To begin, for most text mining runs it's recommended to turn of the default methods which remove special characters from Excel file inputs. Thus, select Preferences, then General default settings:
Uncheck the checkbox shown below:
Next, select File, then Import data, then Excel:
Select the radiobutton on the top left, for an Excel file with feature names in the first row:
Open the NCI60_Drug_Screen_Data.xlsx data file, which is distributed with Explorer CE:
Once the data have loaded, you will be able to see them in the datagrid:
From the Analysis pull-down menu, select Text Mining, then DataGrid input, then One record per document: N-grams:
Select drug as the record ID name and smiles as the text feature to be mined via N-grams. Accept the default values for the other parameters.

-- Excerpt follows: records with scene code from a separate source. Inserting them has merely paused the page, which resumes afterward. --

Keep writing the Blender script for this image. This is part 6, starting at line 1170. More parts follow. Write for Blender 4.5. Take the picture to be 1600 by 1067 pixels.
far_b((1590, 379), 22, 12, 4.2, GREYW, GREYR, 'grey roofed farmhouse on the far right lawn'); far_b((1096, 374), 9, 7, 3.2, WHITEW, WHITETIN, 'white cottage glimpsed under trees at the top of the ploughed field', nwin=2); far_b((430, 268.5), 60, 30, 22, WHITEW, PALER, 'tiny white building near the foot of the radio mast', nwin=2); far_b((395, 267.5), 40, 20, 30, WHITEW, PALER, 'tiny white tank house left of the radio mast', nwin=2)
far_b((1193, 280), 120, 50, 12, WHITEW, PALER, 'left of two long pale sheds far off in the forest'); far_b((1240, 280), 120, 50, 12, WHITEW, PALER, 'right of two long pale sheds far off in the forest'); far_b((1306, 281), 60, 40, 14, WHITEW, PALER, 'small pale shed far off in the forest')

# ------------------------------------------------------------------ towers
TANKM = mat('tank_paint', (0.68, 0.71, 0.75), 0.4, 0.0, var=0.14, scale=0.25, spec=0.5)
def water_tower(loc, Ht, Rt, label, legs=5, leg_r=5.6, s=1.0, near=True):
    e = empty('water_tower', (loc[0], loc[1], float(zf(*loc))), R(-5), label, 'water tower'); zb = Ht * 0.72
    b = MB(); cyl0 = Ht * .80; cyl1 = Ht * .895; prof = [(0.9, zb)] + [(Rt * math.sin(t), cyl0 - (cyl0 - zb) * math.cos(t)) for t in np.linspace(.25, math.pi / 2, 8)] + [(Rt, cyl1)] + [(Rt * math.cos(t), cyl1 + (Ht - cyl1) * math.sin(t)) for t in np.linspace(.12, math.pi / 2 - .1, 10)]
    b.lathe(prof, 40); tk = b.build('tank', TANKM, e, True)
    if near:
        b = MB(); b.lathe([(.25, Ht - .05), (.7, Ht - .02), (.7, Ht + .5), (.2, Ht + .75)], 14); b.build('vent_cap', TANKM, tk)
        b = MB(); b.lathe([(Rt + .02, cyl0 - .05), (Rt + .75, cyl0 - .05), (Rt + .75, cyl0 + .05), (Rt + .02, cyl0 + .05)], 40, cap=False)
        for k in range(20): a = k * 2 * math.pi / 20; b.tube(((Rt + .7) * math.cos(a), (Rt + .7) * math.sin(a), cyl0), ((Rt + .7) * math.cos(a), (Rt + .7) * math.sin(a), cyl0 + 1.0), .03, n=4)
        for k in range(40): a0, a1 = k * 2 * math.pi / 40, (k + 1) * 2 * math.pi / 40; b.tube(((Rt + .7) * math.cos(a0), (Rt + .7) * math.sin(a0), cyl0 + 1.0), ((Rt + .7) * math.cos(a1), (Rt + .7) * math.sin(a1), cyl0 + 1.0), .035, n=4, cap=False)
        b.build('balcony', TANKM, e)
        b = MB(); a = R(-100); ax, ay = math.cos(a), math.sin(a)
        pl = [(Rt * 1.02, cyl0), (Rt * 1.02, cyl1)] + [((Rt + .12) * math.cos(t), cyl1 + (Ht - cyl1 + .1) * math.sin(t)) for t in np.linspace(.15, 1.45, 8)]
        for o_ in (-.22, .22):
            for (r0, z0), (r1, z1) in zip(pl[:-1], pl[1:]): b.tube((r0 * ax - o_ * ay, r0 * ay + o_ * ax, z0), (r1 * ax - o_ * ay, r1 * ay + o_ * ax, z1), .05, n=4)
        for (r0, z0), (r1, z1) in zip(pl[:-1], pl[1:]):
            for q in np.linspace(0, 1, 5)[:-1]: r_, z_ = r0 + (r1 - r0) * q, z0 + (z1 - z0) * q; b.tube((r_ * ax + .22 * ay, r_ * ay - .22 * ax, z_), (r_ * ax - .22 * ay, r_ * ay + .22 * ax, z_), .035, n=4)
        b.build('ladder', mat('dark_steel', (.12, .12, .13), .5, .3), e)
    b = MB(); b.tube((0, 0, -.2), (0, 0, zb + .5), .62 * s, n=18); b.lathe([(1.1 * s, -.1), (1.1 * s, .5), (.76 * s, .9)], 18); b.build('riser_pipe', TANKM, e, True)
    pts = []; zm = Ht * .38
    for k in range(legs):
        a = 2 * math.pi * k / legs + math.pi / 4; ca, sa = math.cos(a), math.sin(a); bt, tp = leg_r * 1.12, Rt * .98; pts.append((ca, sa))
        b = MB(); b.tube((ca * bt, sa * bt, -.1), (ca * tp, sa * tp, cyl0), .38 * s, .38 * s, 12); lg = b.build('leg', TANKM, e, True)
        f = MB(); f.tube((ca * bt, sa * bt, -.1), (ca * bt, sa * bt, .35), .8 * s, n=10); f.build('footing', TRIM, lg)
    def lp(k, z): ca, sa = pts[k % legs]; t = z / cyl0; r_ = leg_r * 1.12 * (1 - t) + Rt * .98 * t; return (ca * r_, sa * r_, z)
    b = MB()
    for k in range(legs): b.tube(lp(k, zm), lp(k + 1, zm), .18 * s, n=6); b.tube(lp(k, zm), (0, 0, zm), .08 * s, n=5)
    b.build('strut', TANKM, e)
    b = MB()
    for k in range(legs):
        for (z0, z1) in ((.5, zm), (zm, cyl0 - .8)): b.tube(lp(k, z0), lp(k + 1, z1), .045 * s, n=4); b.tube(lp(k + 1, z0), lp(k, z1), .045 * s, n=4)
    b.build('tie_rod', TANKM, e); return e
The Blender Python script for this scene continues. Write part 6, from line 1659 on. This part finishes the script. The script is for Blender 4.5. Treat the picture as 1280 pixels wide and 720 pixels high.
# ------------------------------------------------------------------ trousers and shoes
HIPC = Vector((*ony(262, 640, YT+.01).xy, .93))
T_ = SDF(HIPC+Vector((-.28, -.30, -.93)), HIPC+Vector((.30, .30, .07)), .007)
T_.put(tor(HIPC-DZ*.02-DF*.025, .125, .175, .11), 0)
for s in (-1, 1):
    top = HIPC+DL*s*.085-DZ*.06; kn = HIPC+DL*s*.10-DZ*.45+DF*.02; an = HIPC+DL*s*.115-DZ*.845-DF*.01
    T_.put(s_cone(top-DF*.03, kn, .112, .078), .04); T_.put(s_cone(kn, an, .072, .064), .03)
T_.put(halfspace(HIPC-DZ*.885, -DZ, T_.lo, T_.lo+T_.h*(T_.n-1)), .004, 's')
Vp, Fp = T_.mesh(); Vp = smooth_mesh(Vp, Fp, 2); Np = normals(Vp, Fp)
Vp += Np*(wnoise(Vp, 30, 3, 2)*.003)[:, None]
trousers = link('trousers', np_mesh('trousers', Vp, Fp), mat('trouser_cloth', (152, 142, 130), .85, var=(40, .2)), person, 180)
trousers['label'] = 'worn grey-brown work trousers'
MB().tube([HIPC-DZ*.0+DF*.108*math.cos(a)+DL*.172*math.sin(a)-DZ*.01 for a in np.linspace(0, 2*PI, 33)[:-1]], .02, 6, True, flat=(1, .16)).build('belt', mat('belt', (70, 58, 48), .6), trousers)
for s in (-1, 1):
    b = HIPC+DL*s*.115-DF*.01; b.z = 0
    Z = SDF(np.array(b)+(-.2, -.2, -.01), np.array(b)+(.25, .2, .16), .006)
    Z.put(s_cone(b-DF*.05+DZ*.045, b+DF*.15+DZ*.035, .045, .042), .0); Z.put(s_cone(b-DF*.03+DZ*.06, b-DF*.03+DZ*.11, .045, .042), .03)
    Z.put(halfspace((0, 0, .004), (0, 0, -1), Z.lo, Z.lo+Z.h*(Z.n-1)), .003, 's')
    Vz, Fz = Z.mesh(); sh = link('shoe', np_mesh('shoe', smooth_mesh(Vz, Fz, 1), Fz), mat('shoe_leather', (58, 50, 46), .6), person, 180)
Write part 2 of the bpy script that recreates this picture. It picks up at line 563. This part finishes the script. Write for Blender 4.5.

When the run has completed, the following icons will be visible:
Click on the Heat map icon, and you will notice a cluster image of the N-grams (on the right column), and the SMILES strings at the top arranged arranged vertically. Use your mouse wheel to zoom in on the image, and use the scroll bars on the edge of the image window to pan left-right or up-down.
Below is an image that's zoomed in on the right side of the heat map. All of the SMILES strings (i.e., documents) will be shown in the cluster heat map, but the default for the number of N-grams was 100 (see above), so on the right side of the heat map there will only be 100 N-grams listed. A descending sort is also perfromed, so the 100 N-grams selected for clustering will have the greatest sum of N-gram counts across the documents (SMILES strings).
If you click on the Symmetric word frequencies icon you'll see the N-grams in rows, and the counts for each document (drug). These data could be copied and pasted into a new Excel file, saved, and then used externally for other analyses.